Our three pillars of ‘good design’

Over the years, as we’ve built structures and delivered them across North America, we’ve developed guiding lights for the structures we make, the website we have, and even the pictures we take. 

People-centric

“Design must reflect the practical and aesthetic in business but above all... good design must primarily serve people.”

Thomas J. Watson

Tiny home DROP Structure

Design serves a variety of purposes, from the purely aesthetic to the brutally pragmatic, but we believe that no matter how brutal or grandiose, design’s first job is to serve people.

Often, as designers and dreamers, we get caught up in visions of new designs and new objects. But, when we fall in love with an idea, design, or object, we end up serving them, spending our time and energy working around a piece of design because we think it’s cool. 

But that only lasts until the object stops being cool, and then all the effort that goes into working with the idea/design/object stops being worth it. So, the idea goes in the trash along with the trend and we’re left looking for something else to fill the role, or take up our attention.

That’s, in our opinion, bad design. 

Instead of sacrificing usability and the human element to passing trends, we believe sure that all designs, all good ideas, should be aimed at making a person’s life better. 

That means, no design is complete without the final human element.

Whether it’s a computer program or a DROP Structure, it’s not finished until it’s inhabited and used by a person. Without that, it’s just an object.

“You can design and create, and build the most wonderful place in the world. But it takes people to make the dream a reality.”

– Walt Disney

“Human-centered design. Meeting people where they are and really taking their needs and feedback into account. When you let people participate in the design process, you find that they often have ingenious ideas about what would really help them. And it’s not a onetime thing; it’s an iterative process.”

– Melinda Gates

Experiential

“I don't design clothes, I design dreams.”

– Ralph Lauren

The difference between understanding a concept and experiencing a thing is as wide as the ocean.

We can read Wikipedia and understand how big the ocean is, how deep it is. We can read about the life in it, and its colors, and how at night the waves can shine with phosphorescence, but until we experience it by playing in the waves, by looking out over a vista of endless ocean, by tasting the sharp stab of salt water, we don’t know what the ocean is.

Design is the same. 

The experience of being in the Sagrada Familia is different from the facts of it, or even the pictures.

Design connects our senses to create novel experiences that we can’t get from knowing. It’s a holistic experience that gains something undefinable from interacting with it.

“Eventually everything connects - people, ideas, objects. The quality of the connections is the key to quality per se.”

– Charles Eames

Aesthetically pleasing

“Design is about the betterment of our lives poetically, aesthetically, experientially, sensorially, and emotionally.” 

– Karim Rashid

Walk into a forest and you’re surrounded by beauty – the soaring trees and crawling moss, the sound of water flowing and the breeze moving through the leaves. 

But none of it was designed to be beautiful. 

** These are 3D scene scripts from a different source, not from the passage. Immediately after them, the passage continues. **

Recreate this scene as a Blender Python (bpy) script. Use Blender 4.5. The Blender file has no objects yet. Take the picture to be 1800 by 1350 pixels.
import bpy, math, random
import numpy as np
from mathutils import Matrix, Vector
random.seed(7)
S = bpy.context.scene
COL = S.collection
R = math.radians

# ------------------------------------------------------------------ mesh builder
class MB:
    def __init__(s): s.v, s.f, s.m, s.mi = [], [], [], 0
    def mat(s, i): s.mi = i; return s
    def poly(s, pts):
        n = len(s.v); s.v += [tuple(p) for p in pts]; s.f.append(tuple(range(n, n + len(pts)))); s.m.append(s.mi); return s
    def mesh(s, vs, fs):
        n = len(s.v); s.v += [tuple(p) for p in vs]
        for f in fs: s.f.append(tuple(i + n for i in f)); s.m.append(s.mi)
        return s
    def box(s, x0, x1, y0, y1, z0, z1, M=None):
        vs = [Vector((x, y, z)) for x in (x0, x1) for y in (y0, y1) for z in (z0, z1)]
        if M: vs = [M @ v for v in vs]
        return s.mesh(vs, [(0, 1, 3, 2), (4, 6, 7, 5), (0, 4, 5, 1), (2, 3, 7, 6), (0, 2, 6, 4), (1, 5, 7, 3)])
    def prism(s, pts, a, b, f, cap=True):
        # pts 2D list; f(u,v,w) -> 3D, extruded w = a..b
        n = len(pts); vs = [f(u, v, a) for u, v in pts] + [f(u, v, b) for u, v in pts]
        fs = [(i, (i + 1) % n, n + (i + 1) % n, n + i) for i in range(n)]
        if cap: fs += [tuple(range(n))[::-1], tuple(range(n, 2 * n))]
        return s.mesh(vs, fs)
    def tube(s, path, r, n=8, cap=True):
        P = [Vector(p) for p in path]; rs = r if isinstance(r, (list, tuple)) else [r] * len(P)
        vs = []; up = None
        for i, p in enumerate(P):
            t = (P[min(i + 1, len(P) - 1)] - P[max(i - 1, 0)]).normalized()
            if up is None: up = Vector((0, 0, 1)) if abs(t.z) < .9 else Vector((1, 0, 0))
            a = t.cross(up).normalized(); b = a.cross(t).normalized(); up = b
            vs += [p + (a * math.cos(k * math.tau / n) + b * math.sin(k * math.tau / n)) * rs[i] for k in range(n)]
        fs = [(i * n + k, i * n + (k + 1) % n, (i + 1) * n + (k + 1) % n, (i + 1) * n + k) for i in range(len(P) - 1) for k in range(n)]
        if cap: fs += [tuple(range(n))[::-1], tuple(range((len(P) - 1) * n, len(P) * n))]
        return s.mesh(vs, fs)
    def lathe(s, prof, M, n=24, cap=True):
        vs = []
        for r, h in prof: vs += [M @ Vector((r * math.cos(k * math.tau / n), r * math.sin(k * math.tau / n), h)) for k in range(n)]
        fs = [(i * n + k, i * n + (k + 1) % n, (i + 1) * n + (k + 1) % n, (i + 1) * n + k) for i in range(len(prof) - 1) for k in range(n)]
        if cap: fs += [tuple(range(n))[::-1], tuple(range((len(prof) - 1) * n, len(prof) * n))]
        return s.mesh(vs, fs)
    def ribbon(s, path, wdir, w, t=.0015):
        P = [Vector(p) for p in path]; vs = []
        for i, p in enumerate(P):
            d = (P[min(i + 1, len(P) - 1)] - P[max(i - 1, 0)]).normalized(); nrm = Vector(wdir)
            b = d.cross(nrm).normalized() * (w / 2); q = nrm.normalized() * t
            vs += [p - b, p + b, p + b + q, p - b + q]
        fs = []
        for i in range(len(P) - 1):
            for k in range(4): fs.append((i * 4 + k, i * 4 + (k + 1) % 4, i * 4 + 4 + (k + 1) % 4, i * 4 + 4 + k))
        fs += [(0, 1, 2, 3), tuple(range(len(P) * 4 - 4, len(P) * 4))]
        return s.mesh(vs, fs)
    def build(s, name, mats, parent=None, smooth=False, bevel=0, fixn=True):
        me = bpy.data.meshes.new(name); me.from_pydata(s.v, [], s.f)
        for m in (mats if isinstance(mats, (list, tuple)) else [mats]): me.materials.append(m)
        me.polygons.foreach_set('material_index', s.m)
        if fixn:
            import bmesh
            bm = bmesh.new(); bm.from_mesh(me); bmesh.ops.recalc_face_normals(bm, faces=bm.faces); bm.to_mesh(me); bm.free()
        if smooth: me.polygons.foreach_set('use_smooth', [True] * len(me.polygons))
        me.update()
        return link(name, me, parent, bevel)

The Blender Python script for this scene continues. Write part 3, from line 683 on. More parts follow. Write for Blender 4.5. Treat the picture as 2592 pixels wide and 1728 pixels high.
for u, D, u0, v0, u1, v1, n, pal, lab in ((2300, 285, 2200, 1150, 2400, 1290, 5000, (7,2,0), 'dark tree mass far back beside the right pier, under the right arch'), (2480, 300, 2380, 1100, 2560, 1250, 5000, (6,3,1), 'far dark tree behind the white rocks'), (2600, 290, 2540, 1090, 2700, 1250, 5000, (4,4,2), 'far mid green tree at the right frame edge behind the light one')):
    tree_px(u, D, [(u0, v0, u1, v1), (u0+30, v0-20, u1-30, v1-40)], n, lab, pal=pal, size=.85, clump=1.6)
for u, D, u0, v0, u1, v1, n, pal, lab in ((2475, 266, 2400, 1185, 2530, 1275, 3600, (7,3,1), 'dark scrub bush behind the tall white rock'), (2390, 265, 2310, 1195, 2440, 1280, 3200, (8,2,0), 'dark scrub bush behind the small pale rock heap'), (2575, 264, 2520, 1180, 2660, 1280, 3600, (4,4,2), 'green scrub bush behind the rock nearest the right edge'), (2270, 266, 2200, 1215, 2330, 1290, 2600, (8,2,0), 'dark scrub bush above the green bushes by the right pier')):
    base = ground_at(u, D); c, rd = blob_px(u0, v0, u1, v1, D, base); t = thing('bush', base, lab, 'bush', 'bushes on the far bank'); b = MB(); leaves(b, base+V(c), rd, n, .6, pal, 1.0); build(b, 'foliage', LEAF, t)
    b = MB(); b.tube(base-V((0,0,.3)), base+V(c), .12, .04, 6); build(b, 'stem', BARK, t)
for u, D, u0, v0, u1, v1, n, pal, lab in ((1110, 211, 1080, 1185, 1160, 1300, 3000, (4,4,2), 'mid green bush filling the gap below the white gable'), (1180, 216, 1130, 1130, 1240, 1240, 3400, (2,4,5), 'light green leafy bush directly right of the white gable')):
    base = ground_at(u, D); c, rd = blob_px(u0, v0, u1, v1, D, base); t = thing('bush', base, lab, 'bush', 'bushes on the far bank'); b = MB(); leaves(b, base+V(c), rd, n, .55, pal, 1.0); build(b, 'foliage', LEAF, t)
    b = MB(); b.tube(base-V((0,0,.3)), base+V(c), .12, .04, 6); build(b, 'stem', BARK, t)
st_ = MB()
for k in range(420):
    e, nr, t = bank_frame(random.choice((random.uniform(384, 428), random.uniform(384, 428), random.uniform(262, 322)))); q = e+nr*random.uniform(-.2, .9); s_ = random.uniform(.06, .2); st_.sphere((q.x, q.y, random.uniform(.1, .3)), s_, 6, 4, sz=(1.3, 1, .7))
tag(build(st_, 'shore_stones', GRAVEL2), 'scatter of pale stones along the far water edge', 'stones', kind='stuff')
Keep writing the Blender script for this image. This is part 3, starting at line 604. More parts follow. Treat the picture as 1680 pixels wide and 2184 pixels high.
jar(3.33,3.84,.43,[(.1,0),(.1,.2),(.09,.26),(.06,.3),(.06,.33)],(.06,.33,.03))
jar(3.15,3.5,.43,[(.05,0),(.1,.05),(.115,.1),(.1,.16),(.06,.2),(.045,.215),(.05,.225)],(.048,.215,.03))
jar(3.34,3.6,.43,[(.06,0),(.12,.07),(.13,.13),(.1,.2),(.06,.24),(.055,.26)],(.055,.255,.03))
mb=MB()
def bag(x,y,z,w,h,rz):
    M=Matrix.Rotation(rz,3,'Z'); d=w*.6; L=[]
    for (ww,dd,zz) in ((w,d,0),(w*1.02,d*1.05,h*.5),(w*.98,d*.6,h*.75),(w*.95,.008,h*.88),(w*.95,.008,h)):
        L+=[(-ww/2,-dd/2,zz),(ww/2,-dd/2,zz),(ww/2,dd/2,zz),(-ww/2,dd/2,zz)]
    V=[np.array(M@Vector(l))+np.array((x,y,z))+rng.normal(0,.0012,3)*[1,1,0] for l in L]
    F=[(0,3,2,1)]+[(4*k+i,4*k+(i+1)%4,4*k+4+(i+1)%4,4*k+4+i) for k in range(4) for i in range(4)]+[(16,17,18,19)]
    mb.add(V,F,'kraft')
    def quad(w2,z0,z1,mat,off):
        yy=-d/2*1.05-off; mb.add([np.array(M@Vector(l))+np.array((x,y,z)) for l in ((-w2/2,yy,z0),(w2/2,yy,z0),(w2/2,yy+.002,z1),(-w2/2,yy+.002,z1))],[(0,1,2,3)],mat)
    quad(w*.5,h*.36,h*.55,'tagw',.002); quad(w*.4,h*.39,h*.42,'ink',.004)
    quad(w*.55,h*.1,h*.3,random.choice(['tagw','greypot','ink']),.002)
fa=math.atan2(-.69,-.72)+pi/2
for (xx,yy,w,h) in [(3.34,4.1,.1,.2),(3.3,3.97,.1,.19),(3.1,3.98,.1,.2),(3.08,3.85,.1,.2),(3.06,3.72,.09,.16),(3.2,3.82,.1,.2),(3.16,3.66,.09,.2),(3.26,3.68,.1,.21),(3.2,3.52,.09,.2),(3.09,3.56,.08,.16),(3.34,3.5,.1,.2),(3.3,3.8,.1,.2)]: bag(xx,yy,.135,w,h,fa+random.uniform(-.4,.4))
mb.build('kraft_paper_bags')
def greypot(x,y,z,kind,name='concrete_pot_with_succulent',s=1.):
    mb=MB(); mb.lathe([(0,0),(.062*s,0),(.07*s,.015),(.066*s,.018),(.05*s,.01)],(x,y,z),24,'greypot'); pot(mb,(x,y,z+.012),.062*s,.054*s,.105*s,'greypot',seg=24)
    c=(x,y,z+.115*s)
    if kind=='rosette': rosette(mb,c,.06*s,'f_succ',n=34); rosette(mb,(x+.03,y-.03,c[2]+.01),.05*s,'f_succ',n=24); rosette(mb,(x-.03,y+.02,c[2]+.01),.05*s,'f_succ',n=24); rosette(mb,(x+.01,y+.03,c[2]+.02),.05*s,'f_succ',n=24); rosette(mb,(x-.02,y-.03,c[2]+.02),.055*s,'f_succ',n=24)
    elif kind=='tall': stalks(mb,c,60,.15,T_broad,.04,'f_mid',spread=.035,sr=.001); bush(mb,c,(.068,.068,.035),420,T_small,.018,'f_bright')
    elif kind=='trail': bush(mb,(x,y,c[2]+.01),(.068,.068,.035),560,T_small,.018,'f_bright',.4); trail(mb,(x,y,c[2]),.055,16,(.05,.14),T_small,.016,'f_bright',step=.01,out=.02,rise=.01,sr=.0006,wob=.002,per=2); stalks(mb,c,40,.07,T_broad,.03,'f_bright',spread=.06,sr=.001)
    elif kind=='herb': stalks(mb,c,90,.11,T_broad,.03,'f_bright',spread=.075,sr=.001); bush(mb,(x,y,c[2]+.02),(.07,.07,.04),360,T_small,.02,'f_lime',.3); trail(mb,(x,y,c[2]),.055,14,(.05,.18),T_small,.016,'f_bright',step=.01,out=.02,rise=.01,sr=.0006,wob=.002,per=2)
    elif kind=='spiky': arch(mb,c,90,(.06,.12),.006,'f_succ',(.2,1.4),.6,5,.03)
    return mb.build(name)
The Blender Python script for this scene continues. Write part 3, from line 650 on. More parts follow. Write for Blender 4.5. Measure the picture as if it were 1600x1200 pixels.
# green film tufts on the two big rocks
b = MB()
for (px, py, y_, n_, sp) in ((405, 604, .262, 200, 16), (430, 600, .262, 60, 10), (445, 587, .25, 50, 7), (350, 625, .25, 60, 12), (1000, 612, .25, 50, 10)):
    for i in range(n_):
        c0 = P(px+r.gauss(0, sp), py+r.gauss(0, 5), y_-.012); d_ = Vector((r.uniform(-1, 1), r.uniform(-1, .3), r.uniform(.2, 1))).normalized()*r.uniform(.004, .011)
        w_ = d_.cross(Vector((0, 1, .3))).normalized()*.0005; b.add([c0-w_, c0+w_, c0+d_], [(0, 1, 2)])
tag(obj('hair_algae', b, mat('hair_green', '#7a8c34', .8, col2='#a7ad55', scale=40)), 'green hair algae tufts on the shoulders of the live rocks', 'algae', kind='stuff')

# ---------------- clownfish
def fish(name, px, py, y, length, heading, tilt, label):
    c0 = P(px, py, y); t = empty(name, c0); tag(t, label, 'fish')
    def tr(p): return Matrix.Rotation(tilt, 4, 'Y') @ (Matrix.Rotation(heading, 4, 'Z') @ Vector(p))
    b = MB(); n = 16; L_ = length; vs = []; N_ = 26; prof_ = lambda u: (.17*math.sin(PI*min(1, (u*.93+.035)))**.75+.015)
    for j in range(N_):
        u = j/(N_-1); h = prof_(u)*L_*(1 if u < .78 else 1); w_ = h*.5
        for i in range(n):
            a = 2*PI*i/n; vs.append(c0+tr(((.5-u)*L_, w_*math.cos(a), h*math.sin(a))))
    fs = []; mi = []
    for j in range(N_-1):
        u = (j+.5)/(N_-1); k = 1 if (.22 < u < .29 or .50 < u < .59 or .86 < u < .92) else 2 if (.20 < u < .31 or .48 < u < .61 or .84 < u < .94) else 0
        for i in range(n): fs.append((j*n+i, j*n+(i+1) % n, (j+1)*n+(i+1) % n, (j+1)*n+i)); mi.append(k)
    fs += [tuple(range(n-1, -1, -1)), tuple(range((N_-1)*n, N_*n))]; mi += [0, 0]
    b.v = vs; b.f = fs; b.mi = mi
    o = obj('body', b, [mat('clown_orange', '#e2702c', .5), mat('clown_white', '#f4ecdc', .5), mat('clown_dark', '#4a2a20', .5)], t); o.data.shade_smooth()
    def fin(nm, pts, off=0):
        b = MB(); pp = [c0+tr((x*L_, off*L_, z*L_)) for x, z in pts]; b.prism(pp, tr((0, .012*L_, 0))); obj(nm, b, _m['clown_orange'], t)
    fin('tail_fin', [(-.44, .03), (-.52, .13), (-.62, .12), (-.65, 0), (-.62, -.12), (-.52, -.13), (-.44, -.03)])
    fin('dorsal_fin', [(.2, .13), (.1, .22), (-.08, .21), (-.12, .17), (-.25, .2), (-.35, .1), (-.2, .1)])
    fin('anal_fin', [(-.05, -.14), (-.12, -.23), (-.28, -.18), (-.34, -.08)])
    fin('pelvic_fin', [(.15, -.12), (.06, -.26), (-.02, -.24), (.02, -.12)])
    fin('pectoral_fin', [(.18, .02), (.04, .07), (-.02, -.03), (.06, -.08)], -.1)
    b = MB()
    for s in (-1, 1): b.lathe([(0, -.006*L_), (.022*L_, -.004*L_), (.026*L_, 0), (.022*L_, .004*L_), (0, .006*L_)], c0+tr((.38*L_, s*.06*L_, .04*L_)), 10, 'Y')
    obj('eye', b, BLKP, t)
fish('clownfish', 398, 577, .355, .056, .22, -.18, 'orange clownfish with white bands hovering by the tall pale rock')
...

The delicately veined leaf was not designed to stand out, just so, against the rough bark of a tree. Its purpose is not to make the tree look good, but to function as a tiny factory of energy, turning sunlight into the energy required to grow and flourish.

But it still looks good. And we find value in its inherent beauty.

We believe design is the same, that the solutions we are looking for, the jobs we need to get done, should, at the end, look good. It’s, in the end, not a balance of form versus function, function residing within form that makes design worth something.

"When I am working on a problem, I never think about beauty but when I have finished, if the solution is not beautiful, I know it is wrong." 

- R.Buckminster Fuller

Good Design?

From our eyes, these pillars are essential to good design, but in the end, it only matters if our design speaks to you.

That’s why we work hard to design structures that add to our client’s lives, designs that allow our clients to:

  • Quickly set up a structure wherever they want, whether that’s a backyard in a major city or in the middle of an endless forest in Montana.

  • Use it for whatever purpose they have in mind, whether it’s a classroom, a cabin or a cabana.

  • Stay protected from the elements without being cut off from the beauty outside the windows.

Does that make ‘good design’? We’ll let you decide that.